Information supplied:
────

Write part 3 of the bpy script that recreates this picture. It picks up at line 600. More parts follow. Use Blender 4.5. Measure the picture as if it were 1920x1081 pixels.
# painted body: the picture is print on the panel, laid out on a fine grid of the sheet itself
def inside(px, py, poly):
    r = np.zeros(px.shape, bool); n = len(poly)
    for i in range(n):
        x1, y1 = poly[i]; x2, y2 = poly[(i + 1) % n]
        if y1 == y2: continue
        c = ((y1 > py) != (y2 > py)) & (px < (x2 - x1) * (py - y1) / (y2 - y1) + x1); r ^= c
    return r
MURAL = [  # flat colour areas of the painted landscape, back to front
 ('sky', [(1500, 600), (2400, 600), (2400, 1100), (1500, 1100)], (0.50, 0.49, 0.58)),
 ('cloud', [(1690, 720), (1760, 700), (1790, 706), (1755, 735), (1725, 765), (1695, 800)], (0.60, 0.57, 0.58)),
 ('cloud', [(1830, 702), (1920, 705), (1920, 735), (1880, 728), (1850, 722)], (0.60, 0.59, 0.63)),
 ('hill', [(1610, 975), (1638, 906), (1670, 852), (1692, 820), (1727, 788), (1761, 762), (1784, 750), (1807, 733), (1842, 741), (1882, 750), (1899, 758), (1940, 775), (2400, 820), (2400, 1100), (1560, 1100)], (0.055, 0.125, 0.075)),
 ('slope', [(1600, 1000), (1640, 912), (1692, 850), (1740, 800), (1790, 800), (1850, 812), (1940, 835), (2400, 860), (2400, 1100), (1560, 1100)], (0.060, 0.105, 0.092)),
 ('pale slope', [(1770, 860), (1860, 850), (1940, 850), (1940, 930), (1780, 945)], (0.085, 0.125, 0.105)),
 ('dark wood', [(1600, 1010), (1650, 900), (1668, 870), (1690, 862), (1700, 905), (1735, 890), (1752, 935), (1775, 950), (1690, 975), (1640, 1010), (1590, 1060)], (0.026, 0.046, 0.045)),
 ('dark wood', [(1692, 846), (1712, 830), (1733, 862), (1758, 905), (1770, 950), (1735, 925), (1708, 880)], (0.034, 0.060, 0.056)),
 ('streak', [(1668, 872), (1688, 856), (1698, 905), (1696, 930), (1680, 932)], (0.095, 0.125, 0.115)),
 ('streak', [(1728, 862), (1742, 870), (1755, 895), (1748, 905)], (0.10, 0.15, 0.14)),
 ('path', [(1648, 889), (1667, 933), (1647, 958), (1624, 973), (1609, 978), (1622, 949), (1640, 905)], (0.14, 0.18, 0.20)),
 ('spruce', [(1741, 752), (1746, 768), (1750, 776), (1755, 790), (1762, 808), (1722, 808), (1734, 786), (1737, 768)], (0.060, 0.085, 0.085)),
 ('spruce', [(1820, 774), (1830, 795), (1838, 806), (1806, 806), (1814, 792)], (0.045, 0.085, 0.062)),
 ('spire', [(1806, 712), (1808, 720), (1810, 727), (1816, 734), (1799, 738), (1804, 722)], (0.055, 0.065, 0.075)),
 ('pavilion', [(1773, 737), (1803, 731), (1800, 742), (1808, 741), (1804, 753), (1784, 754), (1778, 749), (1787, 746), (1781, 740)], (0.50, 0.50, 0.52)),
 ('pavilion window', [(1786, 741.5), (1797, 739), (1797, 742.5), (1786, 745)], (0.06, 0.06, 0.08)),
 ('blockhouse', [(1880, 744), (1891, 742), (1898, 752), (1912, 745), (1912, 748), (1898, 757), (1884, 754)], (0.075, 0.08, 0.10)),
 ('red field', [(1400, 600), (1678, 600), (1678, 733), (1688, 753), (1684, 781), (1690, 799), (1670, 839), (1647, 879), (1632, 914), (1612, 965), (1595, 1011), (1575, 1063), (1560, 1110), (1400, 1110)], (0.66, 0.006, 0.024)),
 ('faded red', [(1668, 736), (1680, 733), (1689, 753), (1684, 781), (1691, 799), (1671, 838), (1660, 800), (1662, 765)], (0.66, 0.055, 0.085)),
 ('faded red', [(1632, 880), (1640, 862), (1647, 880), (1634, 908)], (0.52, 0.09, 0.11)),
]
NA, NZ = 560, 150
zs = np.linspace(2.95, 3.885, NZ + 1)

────

Task statement:
Write out the listing once more, matching it exactly.

Written response:
Write part 3 of the bpy script that recreates this picture. It picks up at line 600. More parts follow. Use Blender 4.5. Measure the picture as if it were 1920x1081 pixels.
# painted body: the picture is print on the panel, laid out on a fine grid of the sheet itself
def inside(px, py, poly):
    r = np.zeros(px.shape, bool); n = len(poly)
    for i in range(n):
        x1, y1 = poly[i]; x2, y2 = poly[(i + 1) % n]
        if y1 == y2: continue
        c = ((y1 > py) != (y2 > py)) & (px < (x2 - x1) * (py - y1) / (y2 - y1) + x1); r ^= c
    return r
MURAL = [  # flat colour areas of the painted landscape, back to front
 ('sky', [(1500, 600), (2400, 600), (2400, 1100), (1500, 1100)], (0.50, 0.49, 0.58)),
 ('cloud', [(1690, 720), (1760, 700), (1790, 706), (1755, 735), (1725, 765), (1695, 800)], (0.60, 0.57, 0.58)),
 ('cloud', [(1830, 702), (1920, 705), (1920, 735), (1880, 728), (1850, 722)], (0.60, 0.59, 0.63)),
 ('hill', [(1610, 975), (1638, 906), (1670, 852), (1692, 820), (1727, 788), (1761, 762), (1784, 750), (1807, 733), (1842, 741), (1882, 750), (1899, 758), (1940, 775), (2400, 820), (2400, 1100), (1560, 1100)], (0.055, 0.125, 0.075)),
 ('slope', [(1600, 1000), (1640, 912), (1692, 850), (1740, 800), (1790, 800), (1850, 812), (1940, 835), (2400, 860), (2400, 1100), (1560, 1100)], (0.060, 0.105, 0.092)),
 ('pale slope', [(1770, 860), (1860, 850), (1940, 850), (1940, 930), (1780, 945)], (0.085, 0.125, 0.105)),
 ('dark wood', [(1600, 1010), (1650, 900), (1668, 870), (1690, 862), (1700, 905), (1735, 890), (1752, 935), (1775, 950), (1690, 975), (1640, 1010), (1590, 1060)], (0.026, 0.046, 0.045)),
 ('dark wood', [(1692, 846), (1712, 830), (1733, 862), (1758, 905), (1770, 950), (1735, 925), (1708, 880)], (0.034, 0.060, 0.056)),
 ('streak', [(1668, 872), (1688, 856), (1698, 905), (1696, 930), (1680, 932)], (0.095, 0.125, 0.115)),
 ('streak', [(1728, 862), (1742, 870), (1755, 895), (1748, 905)], (0.10, 0.15, 0.14)),
 ('path', [(1648, 889), (1667, 933), (1647, 958), (1624, 973), (1609, 978), (1622, 949), (1640, 905)], (0.14, 0.18, 0.20)),
 ('spruce', [(1741, 752), (1746, 768), (1750, 776), (1755, 790), (1762, 808), (1722, 808), (1734, 786), (1737, 768)], (0.060, 0.085, 0.085)),
 ('spruce', [(1820, 774), (1830, 795), (1838, 806), (1806, 806), (1814, 792)], (0.045, 0.085, 0.062)),
 ('spire', [(1806, 712), (1808, 720), (1810, 727), (1816, 734), (1799, 738), (1804, 722)], (0.055, 0.065, 0.075)),
 ('pavilion', [(1773, 737), (1803, 731), (1800, 742), (1808, 741), (1804, 753), (1784, 754), (1778, 749), (1787, 746), (1781, 740)], (0.50, 0.50, 0.52)),
 ('pavilion window', [(1786, 741.5), (1797, 739), (1797, 742.5), (1786, 745)], (0.06, 0.06, 0.08)),
 ('blockhouse', [(1880, 744), (1891, 742), (1898, 752), (1912, 745), (1912, 748), (1898, 757), (1884, 754)], (0.075, 0.08, 0.10)),
 ('red field', [(1400, 600), (1678, 600), (1678, 733), (1688, 753), (1684, 781), (1690, 799), (1670, 839), (1647, 879), (1632, 914), (1612, 965), (1595, 1011), (1575, 1063), (1560, 1110), (1400, 1110)], (0.66, 0.006, 0.024)),
 ('faded red', [(1668, 736), (1680, 733), (1689, 753), (1684, 781), (1691, 799), (1671, 838), (1660, 800), (1662, 765)], (0.66, 0.055, 0.085)),
 ('faded red', [(1632, 880), (1640, 862), (1647, 880), (1634, 908)], (0.52, 0.09, 0.11)),
]
NA, NZ = 560, 150
zs = np.linspace(2.95, 3.885, NZ + 1)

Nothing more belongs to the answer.